Random Thoughts
Lately I have been having this feeling that there is so much more to my life as a follower of Christ. For so long my main goal in life was follow God, obey and then all my problems will be fixed but I have got it wrong. They wont be fixed probably they will get worse. It will get harder and harder because the path is narrow and few will find it. For a long time in my life I had it all. I had money, a nice house, fancy car, awesome job then we lost it all in one minute. I still had my job but Aaron didn’t and we had to move back to my home town, Conway, and rent a trailer from my parents. I was so depressed for so long we went from having everything to nothing so it seemed. It was all part of a plan that was to big for me to understand. I am just now starting to see it unfold and it’s been 4 years. I know it has taken this long because of my own selfishness. I spent so long praying that God would get us out of here and in a better house, any house was better than this trailer I thought! My prayers were self seeking and shallow. How could I have been so blind? I thought I lost all the important things but it isn’t so. In 3 years we will have our trailer completely paid off. We have no car payments only some small bills we are trying to get paid off. God was setting it up so when the time comes we will have the freedom to do his will. It only took so long because we were to focused on ourselves to see what was going on. I think that we are not the only ones who have been blinded by this. The church today is preaching the American dream. We are molding Jesus to fit our life style instead of see what His life was really like.

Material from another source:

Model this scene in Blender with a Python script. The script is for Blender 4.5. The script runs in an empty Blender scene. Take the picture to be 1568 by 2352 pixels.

How do we fix this and where do I go from here?
Speak and Believe
“I tell you the truth, if anyone says to this mountain, ‘Go, throw yourself in the sea,’ and does not doubt in his heart but believes that what he says will happen, it will be done for him,”
Mark 11:23 NIV
These words are from Jesus Himself!!! How awesome is it that He gave us power over the enemy. All we have to do is speak and believe. I think that a lot of Christians today forget this power. They get lost in all the negative and forget to speak the positive. Satin loves to blind us to the power that has so freely been giving to the Followers of Christ. Mark 16:17-18 says that “in my name they shall cast out devils”, CAST OUT DEVILS!!!! Think about this for a second….if we can cast them out doesn’t that really mean we have authority over them and if we have authority over them then they can do NOTHING to us. Stop being a powerless Christian and tell Satin to go back where he came from.
Take care of yourself!
Do you not know that your body is the temple (the very sanctuary) of the Holy Spirit Who lives within you, Whom you have received [as a Gift] from God? You are not you own, you were bought with a price [purchased with a preciousness and paid for, made His own]. So then, honor God and bring glory to Him in your body.
1 Corinthians 6:19-20 Amplified
As I read this scripture I realized all the bad things that I put in my body. This is talking about your physical body. God has giving the most awesome gift and then we just run around not taking care of it! If we don’t take care of our body how can the Holy Spirit ever use us to our fullness. I want to be used so badly but what if I have been holding myself back just because I don’t take the time to exercise or make smart choices about the food I put in my mouth. Is 30 minutes a day really to hard? I guess for me it has been. I have put way to much on my plate but today I am making a change. I am making my temple a priority.